While Morocco was not party to the case, trade associations representing the country’s farmers and fishermen backed the appeals. Government spokesperson Mustapha Baitas was at pains to point out that the recommendations are non-binding, stressing that it was up to the EU to assume “its responsibility for the preservation and protection of the partnership with Morocco in the face of provocations and political manoeuvres.”
The 2019 Morocco-EU agreement has earned Morocco an estimated 208 million euros in exchange for providing 128 fishing permits, mostly for Spanish vessels. Fishing grounds off the disputed Western Sahara’s 690-mile coastline are rich in sardines and sardinella. The country also has fishing agreements with Japan and Russia.
The court case is just one example of how the Polisario Front has pressed its sovereignty claims regarding Western Sahara by challenging Morocco’s economic and foreign policy agenda. While it welcomed the advocate general’s remarks, the Front cautioned that they amounted to recommendations only. Nonetheless, it hailed the great progress made “in this legal battle that began a decade ago”.

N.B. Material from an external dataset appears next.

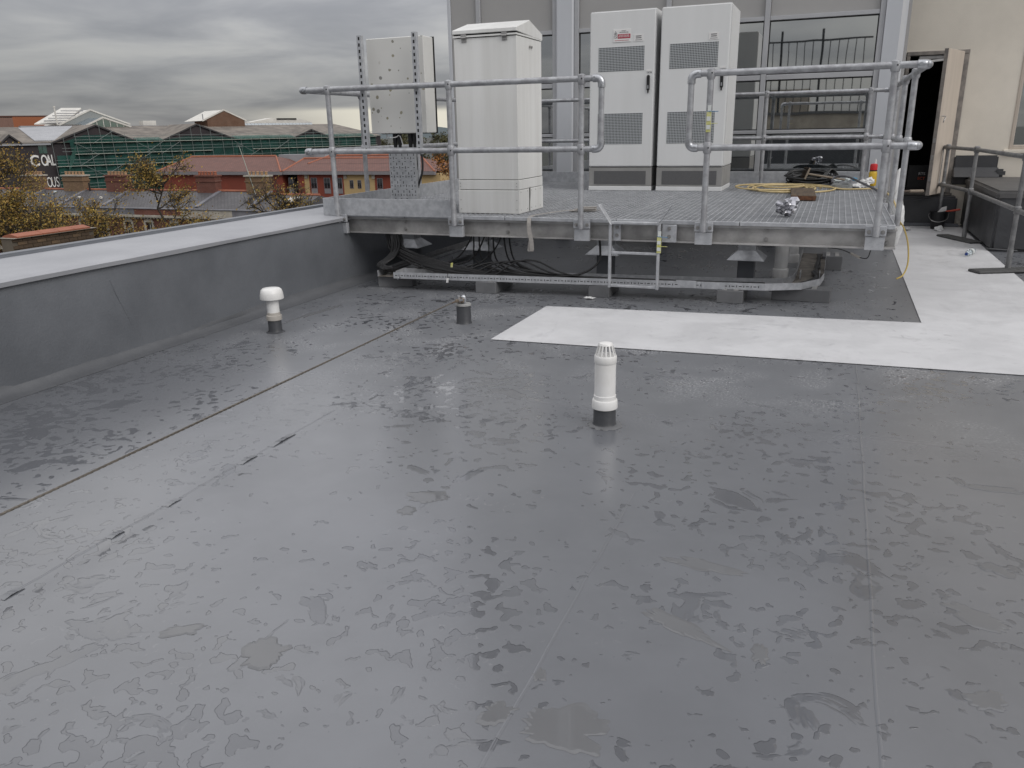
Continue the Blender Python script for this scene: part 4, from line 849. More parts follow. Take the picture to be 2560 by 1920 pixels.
# ================================================================== ON THE ROOF
# cage-topped white vent
v1 = thing('white_caged_vent_pipe', 'white plastic vent pipe with slotted cage top standing on the wet roof', 'vent pipe', (-1.018, 3.86, 0))
vx, vy = -1.018, 3.86
MB().lathe([(.080, .0), (.066, .006), (.060, .016), (.0585, .11)], (vx, vy, 0), 32)  .build('base_sleeve', m_sleeve, v1, smooth=True)
MB().lathe([(.090, .001), (.086, .006), (.070, .009), (.058, .010)], (vx, vy, 0), 32, jit=.10).build('sealant', m_block, v1, smooth=True)
MB().lathe([(.060, .098), (.0675, .100), (.0685, .104), (.0665, .140), (.064, .146), (.0585, .147), (.0585, .170), (.0565, .1715)], (vx, vy, 0), 36).build('socket', m_pvc, v1, smooth=True)
MB().cyl((vx, vy, .171), (vx, vy, .348), .0555, n=36).build('pipe', m_pvc, v1, smooth=True)
MB().lathe([(.0575, .346), (.0585, .348), (.0585, .380), (.0555, .386), (.050, .386)], (vx, vy, 0), 36).build('cage_ring', m_pvc, v1, smooth=True)
MB().lathe([(.036, .436), (.0385, .440), (.034, .449), (.020, .453), (.0, .454)], (vx, vy, 0), 32).build('cage_cap', m_pvc, v1, smooth=True)
for k in range(14):
    a = 2 * math.pi * k / 14 + .1; d = Vector((math.cos(a), math.sin(a), 0)); c0 = Vector((vx, vy, 0))
    MB().bar(c0 + d * .054 + Vector((0, 0, .382)), c0 + d * .0365 + Vector((0, 0, .440)), .0075, .004, d).build('cage_bar', m_pvc, v1)
MB().cyl((vx, vy, .36), (vx, vy, .37), .05, n=24).build('pipe_bore', m_gap, v1)
# mushroom vent
v2 = thing('mushroom_vent_pipe', 'white mushroom-capped vent pipe with beige collar beside the parapet', 'vent pipe', (-4.045, 5.06, 0))
vx, vy = -4.045, 5.06
MB().lathe([(.075, .0), (.058, .008), (.053, .02), (.052, .115)], (vx, vy, 0), 28).build('base_sleeve', m_sleeve, v2, smooth=True)
MB().lathe([(.053, .100), (.060, .102), (.061, .106), (.060, .138), (.056, .142), (.051, .143), (.0505, .162), (.048, .163)], (vx, vy, 0), 30).build('collar', m_pvcg, v2, smooth=True)
MB().cyl((vx, vy, .16), (vx, vy, .30), .0475, n=30).build('pipe', m_pvc, v2, smooth=True)
MB().lathe([(.046, .282), (.080, .276), (.0905, .271), (.092, .275), (.088, .315), (.080, .342), (.066, .354), (.03, .358), (.0, .359)], (vx, vy, 0), 36).build('cap', m_pvc, v2, smooth=True)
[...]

Although the pact in question relates specifically to fishing rights, the real core issue is about the actual territory of Western Sahara, the controversial status of which has been an ongoing issue between Morocco and the EU, which views North African governments as critical to its efforts to combat terrorism and manage migration. The EU is Morocco’s biggest trade partner and a major foreign investor. The claim to Western Sahara has been disputed by Morocco and the Algeria-backed Polisario Front since Spain withdrew from the territory in 1975. Morocco considers it to be part of its southern provinces and governs all parts except for a narrow area running close by the Algerian border.
Thursday’s recommendations come as 15 EU member states and a growing number of other countries are opting to back a Moroccan plan that, rather than offering a referendum that points the way to eventual independence, would instead offer the resource-rich territory wide-ranging autonomy.